§ Instruction:
Write the material out again, line by line, exactly as it is.

§ Dataset content:
(begin)

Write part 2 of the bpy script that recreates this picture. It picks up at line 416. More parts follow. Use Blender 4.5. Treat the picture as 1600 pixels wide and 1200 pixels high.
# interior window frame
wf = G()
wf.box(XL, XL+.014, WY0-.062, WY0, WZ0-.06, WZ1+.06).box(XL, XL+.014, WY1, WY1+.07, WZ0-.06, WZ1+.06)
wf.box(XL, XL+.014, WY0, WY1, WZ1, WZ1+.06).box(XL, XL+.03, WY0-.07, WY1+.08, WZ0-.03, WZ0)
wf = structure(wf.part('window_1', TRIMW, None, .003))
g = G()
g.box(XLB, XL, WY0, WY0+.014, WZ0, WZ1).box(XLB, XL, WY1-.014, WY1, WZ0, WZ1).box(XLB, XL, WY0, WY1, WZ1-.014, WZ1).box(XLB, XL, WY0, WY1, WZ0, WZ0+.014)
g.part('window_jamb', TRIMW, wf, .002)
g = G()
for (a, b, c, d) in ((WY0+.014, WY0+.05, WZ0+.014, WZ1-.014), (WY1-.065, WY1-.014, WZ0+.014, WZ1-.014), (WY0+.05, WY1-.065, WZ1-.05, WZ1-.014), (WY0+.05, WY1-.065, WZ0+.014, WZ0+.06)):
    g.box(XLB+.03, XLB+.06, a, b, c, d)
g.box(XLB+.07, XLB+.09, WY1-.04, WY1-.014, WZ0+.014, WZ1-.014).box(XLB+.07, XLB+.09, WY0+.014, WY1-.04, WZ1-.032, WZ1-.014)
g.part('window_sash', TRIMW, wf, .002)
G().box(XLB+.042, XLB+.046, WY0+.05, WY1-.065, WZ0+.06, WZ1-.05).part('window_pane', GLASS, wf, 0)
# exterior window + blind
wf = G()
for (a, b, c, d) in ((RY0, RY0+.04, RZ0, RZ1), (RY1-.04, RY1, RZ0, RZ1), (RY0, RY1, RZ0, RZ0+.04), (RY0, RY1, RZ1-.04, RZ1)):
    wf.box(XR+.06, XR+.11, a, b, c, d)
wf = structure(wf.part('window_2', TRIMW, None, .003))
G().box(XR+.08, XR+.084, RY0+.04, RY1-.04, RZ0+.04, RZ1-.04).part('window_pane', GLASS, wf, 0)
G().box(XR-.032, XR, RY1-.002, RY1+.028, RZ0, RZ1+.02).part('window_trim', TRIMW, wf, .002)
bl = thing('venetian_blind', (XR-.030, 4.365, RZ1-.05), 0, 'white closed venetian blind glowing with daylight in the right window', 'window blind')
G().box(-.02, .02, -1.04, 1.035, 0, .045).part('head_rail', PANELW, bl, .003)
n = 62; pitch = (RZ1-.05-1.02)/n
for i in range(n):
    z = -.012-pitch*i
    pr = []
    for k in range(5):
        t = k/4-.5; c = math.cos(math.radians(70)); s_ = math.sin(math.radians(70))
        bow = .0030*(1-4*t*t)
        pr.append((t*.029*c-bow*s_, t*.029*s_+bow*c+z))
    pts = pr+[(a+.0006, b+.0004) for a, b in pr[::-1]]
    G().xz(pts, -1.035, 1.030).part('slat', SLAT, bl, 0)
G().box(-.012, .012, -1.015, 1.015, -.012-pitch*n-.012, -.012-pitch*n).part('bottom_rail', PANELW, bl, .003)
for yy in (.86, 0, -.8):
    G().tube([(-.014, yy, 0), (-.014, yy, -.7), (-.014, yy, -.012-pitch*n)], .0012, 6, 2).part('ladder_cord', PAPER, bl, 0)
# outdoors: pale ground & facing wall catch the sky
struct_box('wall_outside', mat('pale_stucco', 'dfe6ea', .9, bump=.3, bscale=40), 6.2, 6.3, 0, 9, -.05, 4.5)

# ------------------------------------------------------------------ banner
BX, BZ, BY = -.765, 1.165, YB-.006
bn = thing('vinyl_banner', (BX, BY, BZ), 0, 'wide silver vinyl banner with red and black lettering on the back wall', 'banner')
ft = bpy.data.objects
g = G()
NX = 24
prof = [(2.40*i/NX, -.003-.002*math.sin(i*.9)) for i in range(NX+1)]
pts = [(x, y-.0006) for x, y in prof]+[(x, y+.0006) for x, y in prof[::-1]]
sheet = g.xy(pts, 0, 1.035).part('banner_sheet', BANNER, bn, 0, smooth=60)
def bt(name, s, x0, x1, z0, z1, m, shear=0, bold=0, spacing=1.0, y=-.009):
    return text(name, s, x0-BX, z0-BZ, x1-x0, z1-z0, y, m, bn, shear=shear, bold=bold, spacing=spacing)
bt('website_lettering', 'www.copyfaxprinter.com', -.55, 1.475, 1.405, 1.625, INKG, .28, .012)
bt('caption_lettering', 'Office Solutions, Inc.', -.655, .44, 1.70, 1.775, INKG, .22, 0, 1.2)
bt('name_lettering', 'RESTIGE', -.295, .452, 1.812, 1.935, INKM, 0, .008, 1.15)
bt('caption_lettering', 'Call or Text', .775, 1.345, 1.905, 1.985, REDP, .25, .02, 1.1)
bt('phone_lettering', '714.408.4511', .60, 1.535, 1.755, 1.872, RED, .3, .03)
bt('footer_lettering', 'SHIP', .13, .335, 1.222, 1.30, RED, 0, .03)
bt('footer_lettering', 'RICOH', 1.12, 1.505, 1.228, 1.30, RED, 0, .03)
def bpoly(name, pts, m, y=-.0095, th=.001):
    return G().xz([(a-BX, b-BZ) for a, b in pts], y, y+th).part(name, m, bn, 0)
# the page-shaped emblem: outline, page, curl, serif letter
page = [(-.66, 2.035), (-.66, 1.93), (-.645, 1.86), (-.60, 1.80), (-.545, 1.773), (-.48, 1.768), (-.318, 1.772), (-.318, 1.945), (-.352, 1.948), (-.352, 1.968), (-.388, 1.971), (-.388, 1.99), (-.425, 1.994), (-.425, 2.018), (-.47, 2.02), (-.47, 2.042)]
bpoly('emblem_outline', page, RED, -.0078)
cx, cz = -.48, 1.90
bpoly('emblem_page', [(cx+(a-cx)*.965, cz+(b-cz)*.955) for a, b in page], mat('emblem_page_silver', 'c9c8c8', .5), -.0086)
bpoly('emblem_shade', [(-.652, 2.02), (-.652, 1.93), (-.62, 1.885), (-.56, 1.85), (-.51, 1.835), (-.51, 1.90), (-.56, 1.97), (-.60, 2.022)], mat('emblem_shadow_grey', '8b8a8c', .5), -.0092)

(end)

§ Result of this task:
Write part 2 of the bpy script that recreates this picture. It picks up at line 416. More parts follow. Use Blender 4.5. Treat the picture as 1600 pixels wide and 1200 pixels high.
# interior window frame
wf = G()
wf.box(XL, XL+.014, WY0-.062, WY0, WZ0-.06, WZ1+.06).box(XL, XL+.014, WY1, WY1+.07, WZ0-.06, WZ1+.06)
wf.box(XL, XL+.014, WY0, WY1, WZ1, WZ1+.06).box(XL, XL+.03, WY0-.07, WY1+.08, WZ0-.03, WZ0)
wf = structure(wf.part('window_1', TRIMW, None, .003))
g = G()
g.box(XLB, XL, WY0, WY0+.014, WZ0, WZ1).box(XLB, XL, WY1-.014, WY1, WZ0, WZ1).box(XLB, XL, WY0, WY1, WZ1-.014, WZ1).box(XLB, XL, WY0, WY1, WZ0, WZ0+.014)
g.part('window_jamb', TRIMW, wf, .002)
g = G()
for (a, b, c, d) in ((WY0+.014, WY0+.05, WZ0+.014, WZ1-.014), (WY1-.065, WY1-.014, WZ0+.014, WZ1-.014), (WY0+.05, WY1-.065, WZ1-.05, WZ1-.014), (WY0+.05, WY1-.065, WZ0+.014, WZ0+.06)):
    g.box(XLB+.03, XLB+.06, a, b, c, d)
g.box(XLB+.07, XLB+.09, WY1-.04, WY1-.014, WZ0+.014, WZ1-.014).box(XLB+.07, XLB+.09, WY0+.014, WY1-.04, WZ1-.032, WZ1-.014)
g.part('window_sash', TRIMW, wf, .002)
G().box(XLB+.042, XLB+.046, WY0+.05, WY1-.065, WZ0+.06, WZ1-.05).part('window_pane', GLASS, wf, 0)
# exterior window + blind
wf = G()
for (a, b, c, d) in ((RY0, RY0+.04, RZ0, RZ1), (RY1-.04, RY1, RZ0, RZ1), (RY0, RY1, RZ0, RZ0+.04), (RY0, RY1, RZ1-.04, RZ1)):
    wf.box(XR+.06, XR+.11, a, b, c, d)
wf = structure(wf.part('window_2', TRIMW, None, .003))
G().box(XR+.08, XR+.084, RY0+.04, RY1-.04, RZ0+.04, RZ1-.04).part('window_pane', GLASS, wf, 0)
G().box(XR-.032, XR, RY1-.002, RY1+.028, RZ0, RZ1+.02).part('window_trim', TRIMW, wf, .002)
bl = thing('venetian_blind', (XR-.030, 4.365, RZ1-.05), 0, 'white closed venetian blind glowing with daylight in the right window', 'window blind')
G().box(-.02, .02, -1.04, 1.035, 0, .045).part('head_rail', PANELW, bl, .003)
n = 62; pitch = (RZ1-.05-1.02)/n
for i in range(n):
    z = -.012-pitch*i
    pr = []
    for k in range(5):
        t = k/4-.5; c = math.cos(math.radians(70)); s_ = math.sin(math.radians(70))
        bow = .0030*(1-4*t*t)
        pr.append((t*.029*c-bow*s_, t*.029*s_+bow*c+z))
    pts = pr+[(a+.0006, b+.0004) for a, b in pr[::-1]]
    G().xz(pts, -1.035, 1.030).part('slat', SLAT, bl, 0)
G().box(-.012, .012, -1.015, 1.015, -.012-pitch*n-.012, -.012-pitch*n).part('bottom_rail', PANELW, bl, .003)
for yy in (.86, 0, -.8):
    G().tube([(-.014, yy, 0), (-.014, yy, -.7), (-.014, yy, -.012-pitch*n)], .0012, 6, 2).part('ladder_cord', PAPER, bl, 0)
# outdoors: pale ground & facing wall catch the sky
struct_box('wall_outside', mat('pale_stucco', 'dfe6ea', .9, bump=.3, bscale=40), 6.2, 6.3, 0, 9, -.05, 4.5)

# ------------------------------------------------------------------ banner
BX, BZ, BY = -.765, 1.165, YB-.006
bn = thing('vinyl_banner', (BX, BY, BZ), 0, 'wide silver vinyl banner with red and black lettering on the back wall', 'banner')
ft = bpy.data.objects
g = G()
NX = 24
prof = [(2.40*i/NX, -.003-.002*math.sin(i*.9)) for i in range(NX+1)]
pts = [(x, y-.0006) for x, y in prof]+[(x, y+.0006) for x, y in prof[::-1]]
sheet = g.xy(pts, 0, 1.035).part('banner_sheet', BANNER, bn, 0, smooth=60)
def bt(name, s, x0, x1, z0, z1, m, shear=0, bold=0, spacing=1.0, y=-.009):
    return text(name, s, x0-BX, z0-BZ, x1-x0, z1-z0, y, m, bn, shear=shear, bold=bold, spacing=spacing)
bt('website_lettering', 'www.copyfaxprinter.com', -.55, 1.475, 1.405, 1.625, INKG, .28, .012)
bt('caption_lettering', 'Office Solutions, Inc.', -.655, .44, 1.70, 1.775, INKG, .22, 0, 1.2)
bt('name_lettering', 'RESTIGE', -.295, .452, 1.812, 1.935, INKM, 0, .008, 1.15)
bt('caption_lettering', 'Call or Text', .775, 1.345, 1.905, 1.985, REDP, .25, .02, 1.1)
bt('phone_lettering', '714.408.4511', .60, 1.535, 1.755, 1.872, RED, .3, .03)
bt('footer_lettering', 'SHIP', .13, .335, 1.222, 1.30, RED, 0, .03)
bt('footer_lettering', 'RICOH', 1.12, 1.505, 1.228, 1.30, RED, 0, .03)
def bpoly(name, pts, m, y=-.0095, th=.001):
    return G().xz([(a-BX, b-BZ) for a, b in pts], y, y+th).part(name, m, bn, 0)
# the page-shaped emblem: outline, page, curl, serif letter
page = [(-.66, 2.035), (-.66, 1.93), (-.645, 1.86), (-.60, 1.80), (-.545, 1.773), (-.48, 1.768), (-.318, 1.772), (-.318, 1.945), (-.352, 1.948), (-.352, 1.968), (-.388, 1.971), (-.388, 1.99), (-.425, 1.994), (-.425, 2.018), (-.47, 2.02), (-.47, 2.042)]
bpoly('emblem_outline', page, RED, -.0078)
cx, cz = -.48, 1.90
bpoly('emblem_page', [(cx+(a-cx)*.965, cz+(b-cz)*.955) for a, b in page], mat('emblem_page_silver', 'c9c8c8', .5), -.0086)
bpoly('emblem_shade', [(-.652, 2.02), (-.652, 1.93), (-.62, 1.885), (-.56, 1.85), (-.51, 1.835), (-.51, 1.90), (-.56, 1.97), (-.60, 2.022)], mat('emblem_shadow_grey', '8b8a8c', .5), -.0092)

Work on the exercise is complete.